It turns out that America’s biggest tech behemoths can’t outright stop union elections – but they can put their fingers on the scale in many different ways, to try to impact whether workers are successful in forming unions in their particular realms.
A Reuters piece today details one such strategy on the part of Amazon, which is reportedly trying to suppress the movement to form a union at the company’s Bessemer, Alabama facility. The Alabama union would be the first of its kind for the company, and likely to generate a wave of additional union efforts for a corporation in which employees have complained about draconian efforts to control their time on the clock.
For Reuters, Jeffrey Dastin and Mike Spector report on Amazon sending ex-workers ballots with a plea to vote no on the union, even though according to rules, those who have left by a January 9 payroll date would be ineligible to vote.

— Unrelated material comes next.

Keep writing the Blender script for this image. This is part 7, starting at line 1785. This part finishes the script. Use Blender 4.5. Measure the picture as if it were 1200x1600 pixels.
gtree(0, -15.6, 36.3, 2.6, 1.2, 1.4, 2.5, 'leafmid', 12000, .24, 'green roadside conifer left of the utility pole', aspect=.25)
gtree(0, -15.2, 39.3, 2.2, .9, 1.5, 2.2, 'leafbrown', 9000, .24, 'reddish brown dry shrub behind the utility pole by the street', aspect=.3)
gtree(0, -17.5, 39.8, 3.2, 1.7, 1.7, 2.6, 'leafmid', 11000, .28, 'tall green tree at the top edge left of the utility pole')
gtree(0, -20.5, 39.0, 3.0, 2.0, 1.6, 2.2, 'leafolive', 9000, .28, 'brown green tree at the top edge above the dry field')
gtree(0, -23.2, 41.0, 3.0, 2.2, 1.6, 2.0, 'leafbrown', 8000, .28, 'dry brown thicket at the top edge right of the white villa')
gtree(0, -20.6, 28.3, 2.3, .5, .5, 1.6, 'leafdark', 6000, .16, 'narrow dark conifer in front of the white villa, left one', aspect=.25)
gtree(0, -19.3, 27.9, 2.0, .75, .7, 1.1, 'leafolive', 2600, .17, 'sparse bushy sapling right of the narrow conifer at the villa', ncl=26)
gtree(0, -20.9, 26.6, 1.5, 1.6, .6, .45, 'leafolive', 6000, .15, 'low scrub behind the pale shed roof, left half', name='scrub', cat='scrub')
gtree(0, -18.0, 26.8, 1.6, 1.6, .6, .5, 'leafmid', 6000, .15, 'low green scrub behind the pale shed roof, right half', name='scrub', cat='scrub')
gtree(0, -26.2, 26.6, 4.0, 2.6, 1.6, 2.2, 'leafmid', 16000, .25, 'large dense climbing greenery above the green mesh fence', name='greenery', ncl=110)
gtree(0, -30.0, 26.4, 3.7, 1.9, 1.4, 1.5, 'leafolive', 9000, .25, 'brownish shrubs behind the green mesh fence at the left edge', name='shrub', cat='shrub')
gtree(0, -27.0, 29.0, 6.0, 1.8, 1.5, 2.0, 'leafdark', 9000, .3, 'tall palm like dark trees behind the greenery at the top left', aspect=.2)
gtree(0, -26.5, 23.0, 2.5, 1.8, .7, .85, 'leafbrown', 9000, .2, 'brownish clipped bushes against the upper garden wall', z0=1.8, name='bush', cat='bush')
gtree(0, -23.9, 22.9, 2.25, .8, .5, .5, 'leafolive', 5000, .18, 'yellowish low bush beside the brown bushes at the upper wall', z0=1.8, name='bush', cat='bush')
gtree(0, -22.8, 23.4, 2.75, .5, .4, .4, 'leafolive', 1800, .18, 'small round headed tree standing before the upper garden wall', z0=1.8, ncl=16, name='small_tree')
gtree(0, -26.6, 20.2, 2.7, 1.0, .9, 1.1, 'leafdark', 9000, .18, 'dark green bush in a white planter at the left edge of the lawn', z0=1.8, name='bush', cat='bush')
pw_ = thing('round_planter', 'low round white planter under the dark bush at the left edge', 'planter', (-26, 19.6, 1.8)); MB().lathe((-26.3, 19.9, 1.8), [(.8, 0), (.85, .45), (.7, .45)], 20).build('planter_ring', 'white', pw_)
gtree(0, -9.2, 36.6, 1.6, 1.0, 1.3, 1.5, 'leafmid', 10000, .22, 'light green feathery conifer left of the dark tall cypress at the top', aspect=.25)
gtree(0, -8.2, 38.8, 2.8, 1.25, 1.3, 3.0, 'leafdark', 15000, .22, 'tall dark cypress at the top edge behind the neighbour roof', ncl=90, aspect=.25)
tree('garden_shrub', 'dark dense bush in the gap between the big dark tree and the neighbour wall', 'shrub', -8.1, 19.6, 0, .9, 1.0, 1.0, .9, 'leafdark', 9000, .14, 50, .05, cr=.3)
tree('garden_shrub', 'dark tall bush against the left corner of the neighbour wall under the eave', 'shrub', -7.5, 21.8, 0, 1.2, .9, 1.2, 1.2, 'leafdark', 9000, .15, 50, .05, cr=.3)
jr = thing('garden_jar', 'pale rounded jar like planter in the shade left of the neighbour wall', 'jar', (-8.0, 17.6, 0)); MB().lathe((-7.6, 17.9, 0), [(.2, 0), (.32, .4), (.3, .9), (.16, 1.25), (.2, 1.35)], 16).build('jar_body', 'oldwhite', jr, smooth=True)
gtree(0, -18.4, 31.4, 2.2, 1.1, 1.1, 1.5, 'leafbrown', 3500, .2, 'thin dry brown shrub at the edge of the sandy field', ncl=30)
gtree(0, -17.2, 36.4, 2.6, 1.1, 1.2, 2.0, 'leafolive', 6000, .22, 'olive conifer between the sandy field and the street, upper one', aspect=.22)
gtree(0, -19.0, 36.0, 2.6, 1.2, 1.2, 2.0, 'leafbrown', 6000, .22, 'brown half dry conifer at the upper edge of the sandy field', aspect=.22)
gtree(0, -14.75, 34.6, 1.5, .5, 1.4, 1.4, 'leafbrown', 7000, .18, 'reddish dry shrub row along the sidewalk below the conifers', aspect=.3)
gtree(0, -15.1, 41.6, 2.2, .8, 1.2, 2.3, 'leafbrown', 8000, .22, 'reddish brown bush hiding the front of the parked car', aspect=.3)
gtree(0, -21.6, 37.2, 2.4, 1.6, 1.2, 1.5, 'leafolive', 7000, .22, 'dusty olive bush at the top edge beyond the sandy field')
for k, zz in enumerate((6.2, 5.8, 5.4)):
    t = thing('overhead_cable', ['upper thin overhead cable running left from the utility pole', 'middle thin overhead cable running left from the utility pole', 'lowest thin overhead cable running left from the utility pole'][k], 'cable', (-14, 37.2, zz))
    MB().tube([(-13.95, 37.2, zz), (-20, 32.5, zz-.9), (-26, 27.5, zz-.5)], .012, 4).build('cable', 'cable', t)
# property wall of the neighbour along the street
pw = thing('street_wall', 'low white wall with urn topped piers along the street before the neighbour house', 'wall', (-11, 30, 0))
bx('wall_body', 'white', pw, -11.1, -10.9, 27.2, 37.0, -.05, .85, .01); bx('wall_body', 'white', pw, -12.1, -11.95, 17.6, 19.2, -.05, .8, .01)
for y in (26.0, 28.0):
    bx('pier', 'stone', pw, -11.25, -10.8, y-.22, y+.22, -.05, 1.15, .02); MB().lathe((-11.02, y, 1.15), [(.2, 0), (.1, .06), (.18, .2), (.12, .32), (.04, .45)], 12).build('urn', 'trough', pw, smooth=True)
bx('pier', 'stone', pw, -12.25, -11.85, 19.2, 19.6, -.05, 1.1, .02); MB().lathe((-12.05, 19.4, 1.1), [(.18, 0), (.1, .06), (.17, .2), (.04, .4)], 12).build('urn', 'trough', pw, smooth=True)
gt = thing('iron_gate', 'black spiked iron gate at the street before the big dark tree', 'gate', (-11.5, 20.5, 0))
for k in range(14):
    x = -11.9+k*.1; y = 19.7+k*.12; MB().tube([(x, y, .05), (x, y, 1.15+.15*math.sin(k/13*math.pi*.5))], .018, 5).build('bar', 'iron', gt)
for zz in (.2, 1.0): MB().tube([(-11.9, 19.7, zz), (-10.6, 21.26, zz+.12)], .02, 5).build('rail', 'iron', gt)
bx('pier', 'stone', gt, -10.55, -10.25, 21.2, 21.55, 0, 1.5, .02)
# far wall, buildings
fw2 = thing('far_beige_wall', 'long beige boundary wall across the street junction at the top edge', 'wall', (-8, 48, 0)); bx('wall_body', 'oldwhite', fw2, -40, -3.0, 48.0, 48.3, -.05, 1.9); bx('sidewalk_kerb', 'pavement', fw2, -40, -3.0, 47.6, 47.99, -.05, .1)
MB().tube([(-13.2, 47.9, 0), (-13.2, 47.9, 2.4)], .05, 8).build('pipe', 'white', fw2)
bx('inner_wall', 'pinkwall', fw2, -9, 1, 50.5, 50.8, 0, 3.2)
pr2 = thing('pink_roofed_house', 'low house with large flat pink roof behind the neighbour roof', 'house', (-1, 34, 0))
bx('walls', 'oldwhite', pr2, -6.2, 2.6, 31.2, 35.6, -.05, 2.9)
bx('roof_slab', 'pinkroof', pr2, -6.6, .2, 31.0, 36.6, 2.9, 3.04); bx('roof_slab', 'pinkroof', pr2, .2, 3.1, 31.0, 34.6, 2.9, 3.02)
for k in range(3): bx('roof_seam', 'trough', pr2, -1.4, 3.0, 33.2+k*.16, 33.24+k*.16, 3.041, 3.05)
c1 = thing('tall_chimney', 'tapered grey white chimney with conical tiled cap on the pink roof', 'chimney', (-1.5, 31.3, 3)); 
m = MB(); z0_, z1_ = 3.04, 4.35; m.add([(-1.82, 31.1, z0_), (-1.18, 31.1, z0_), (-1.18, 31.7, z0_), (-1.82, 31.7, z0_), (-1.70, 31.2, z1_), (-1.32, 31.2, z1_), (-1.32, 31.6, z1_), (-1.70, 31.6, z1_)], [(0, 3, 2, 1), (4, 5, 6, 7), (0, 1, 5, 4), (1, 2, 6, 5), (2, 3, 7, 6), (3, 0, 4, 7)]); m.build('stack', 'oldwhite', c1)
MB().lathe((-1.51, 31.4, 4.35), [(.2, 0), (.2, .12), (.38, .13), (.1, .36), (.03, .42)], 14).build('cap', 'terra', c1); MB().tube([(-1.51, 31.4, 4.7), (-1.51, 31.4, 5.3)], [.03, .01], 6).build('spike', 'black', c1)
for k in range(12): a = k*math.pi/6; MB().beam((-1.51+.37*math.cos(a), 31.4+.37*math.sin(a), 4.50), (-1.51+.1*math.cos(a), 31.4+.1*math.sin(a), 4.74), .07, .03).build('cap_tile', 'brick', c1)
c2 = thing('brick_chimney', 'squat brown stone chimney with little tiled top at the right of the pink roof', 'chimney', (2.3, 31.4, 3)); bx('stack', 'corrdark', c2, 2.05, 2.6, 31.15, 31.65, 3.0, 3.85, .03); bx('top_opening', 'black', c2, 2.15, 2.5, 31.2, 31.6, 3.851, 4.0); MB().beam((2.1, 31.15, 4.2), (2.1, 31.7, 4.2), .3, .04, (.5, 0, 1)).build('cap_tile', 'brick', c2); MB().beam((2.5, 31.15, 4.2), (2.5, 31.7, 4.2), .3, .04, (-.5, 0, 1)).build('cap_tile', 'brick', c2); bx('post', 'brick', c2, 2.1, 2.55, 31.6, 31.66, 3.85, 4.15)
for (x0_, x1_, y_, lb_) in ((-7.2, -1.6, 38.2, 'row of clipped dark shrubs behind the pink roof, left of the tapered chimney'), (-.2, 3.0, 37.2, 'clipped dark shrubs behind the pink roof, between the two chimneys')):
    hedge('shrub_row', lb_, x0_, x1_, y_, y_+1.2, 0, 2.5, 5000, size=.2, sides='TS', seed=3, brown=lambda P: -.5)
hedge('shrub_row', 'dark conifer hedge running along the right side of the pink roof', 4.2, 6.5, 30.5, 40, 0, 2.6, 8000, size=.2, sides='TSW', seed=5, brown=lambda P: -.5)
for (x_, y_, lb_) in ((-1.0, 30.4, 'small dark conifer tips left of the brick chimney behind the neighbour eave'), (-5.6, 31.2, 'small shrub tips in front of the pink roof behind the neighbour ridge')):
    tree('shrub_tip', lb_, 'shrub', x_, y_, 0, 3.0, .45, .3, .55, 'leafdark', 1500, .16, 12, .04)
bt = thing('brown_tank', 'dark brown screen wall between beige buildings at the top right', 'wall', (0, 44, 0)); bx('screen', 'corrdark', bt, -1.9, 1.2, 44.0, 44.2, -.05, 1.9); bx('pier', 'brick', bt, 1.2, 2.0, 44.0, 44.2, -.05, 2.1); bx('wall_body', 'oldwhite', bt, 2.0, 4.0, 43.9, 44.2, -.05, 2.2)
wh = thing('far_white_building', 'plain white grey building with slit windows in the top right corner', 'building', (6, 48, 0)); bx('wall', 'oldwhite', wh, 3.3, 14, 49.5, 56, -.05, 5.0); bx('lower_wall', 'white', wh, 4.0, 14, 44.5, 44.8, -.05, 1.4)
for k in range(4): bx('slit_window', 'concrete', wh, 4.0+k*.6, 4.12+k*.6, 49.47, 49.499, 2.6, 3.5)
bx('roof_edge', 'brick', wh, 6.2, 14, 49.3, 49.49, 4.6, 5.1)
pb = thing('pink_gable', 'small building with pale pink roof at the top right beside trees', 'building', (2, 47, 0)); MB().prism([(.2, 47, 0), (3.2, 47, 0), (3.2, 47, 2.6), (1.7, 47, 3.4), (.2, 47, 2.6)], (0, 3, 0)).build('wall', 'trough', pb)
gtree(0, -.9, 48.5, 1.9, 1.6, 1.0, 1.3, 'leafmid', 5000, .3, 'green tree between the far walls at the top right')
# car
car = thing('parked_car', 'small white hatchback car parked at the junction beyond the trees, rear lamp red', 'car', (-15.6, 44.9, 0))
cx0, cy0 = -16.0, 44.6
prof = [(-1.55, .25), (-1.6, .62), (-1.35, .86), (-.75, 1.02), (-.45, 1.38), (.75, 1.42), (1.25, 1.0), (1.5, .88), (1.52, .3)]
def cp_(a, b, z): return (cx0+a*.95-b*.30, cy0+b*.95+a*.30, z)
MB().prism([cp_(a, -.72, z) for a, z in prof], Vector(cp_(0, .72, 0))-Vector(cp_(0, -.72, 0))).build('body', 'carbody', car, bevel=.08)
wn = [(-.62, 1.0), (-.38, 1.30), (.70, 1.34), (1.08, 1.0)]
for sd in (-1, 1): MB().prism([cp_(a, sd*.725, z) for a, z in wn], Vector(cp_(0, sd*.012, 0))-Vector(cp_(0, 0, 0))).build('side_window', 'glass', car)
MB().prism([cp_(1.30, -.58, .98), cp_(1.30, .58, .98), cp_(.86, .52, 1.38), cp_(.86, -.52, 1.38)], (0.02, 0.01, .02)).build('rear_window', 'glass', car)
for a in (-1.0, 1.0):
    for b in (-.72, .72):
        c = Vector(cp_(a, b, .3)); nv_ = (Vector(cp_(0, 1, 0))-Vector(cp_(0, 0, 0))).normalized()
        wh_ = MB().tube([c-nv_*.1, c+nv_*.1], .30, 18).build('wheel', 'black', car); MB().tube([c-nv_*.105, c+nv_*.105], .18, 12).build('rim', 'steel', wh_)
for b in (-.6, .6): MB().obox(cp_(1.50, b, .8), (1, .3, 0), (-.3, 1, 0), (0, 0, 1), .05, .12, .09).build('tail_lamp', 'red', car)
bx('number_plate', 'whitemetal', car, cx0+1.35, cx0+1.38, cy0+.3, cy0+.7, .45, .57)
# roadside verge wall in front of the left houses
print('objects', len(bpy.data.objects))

Ballots were sent out February 8, and will start being counted on March 30.
“The (U.S. National Labor Relations Board) requires that Amazon distribute a notice of election informing employees that they would become ineligible under those circumstances,” Dastin and Spector write. “It is not clear whether all workers who received ballots were aware of the restriction, which was detailed in one sentence of the five-page document.”
A story in Business Insider details a blizzard of other efforts that Amazon is undertaking to try to get out the vote in its own way prior to the upcoming end of the ballot filing.
These include print and digital propaganda efforts, as well as other forms of communication trying to persuade involved people that the union is not the way to go, and efforts both secretive and transparent, as in the case of messages sent out by Amazon’s Twitch platform that had been intercepted by reporters.
“Amazon’s anti-union efforts have been well publicized,” write Isobel Asher Hamilton and Annabelle Williams. “In February, Amazon took out anti-union ads on the streaming platform Twitch. Twitch, which Amazon owns, removed the ads, saying it did not host political advertising and that the ads ‘never should have run.’”
However, at the same time, union proponents are enjoying some bipartisan support from U.S. legislators, as Republican Sen. Marco Rubio joins others across the aisle like Bernie Sanders in supporting the idea of an Amazon union. Rubio makes the interesting case that Amazon is ‘on the left’ in the ongoing culture wars, but that it relies on conservative workers to function, and implicitly, in his view, a union could give the company a much-needed black eye in terms of its power to control narratives.
An investor, or really anyone with any interest in Amazon, should be closely monitoring this process as it unfolds, since it’s likely to impact markets and more.
“If the election is close, these contested ballots could swing the outcome, helping encourage – or deter – future labor organizing at America’s second-biggest private employer after Walmart Inc.,” write Hamilton and Williams.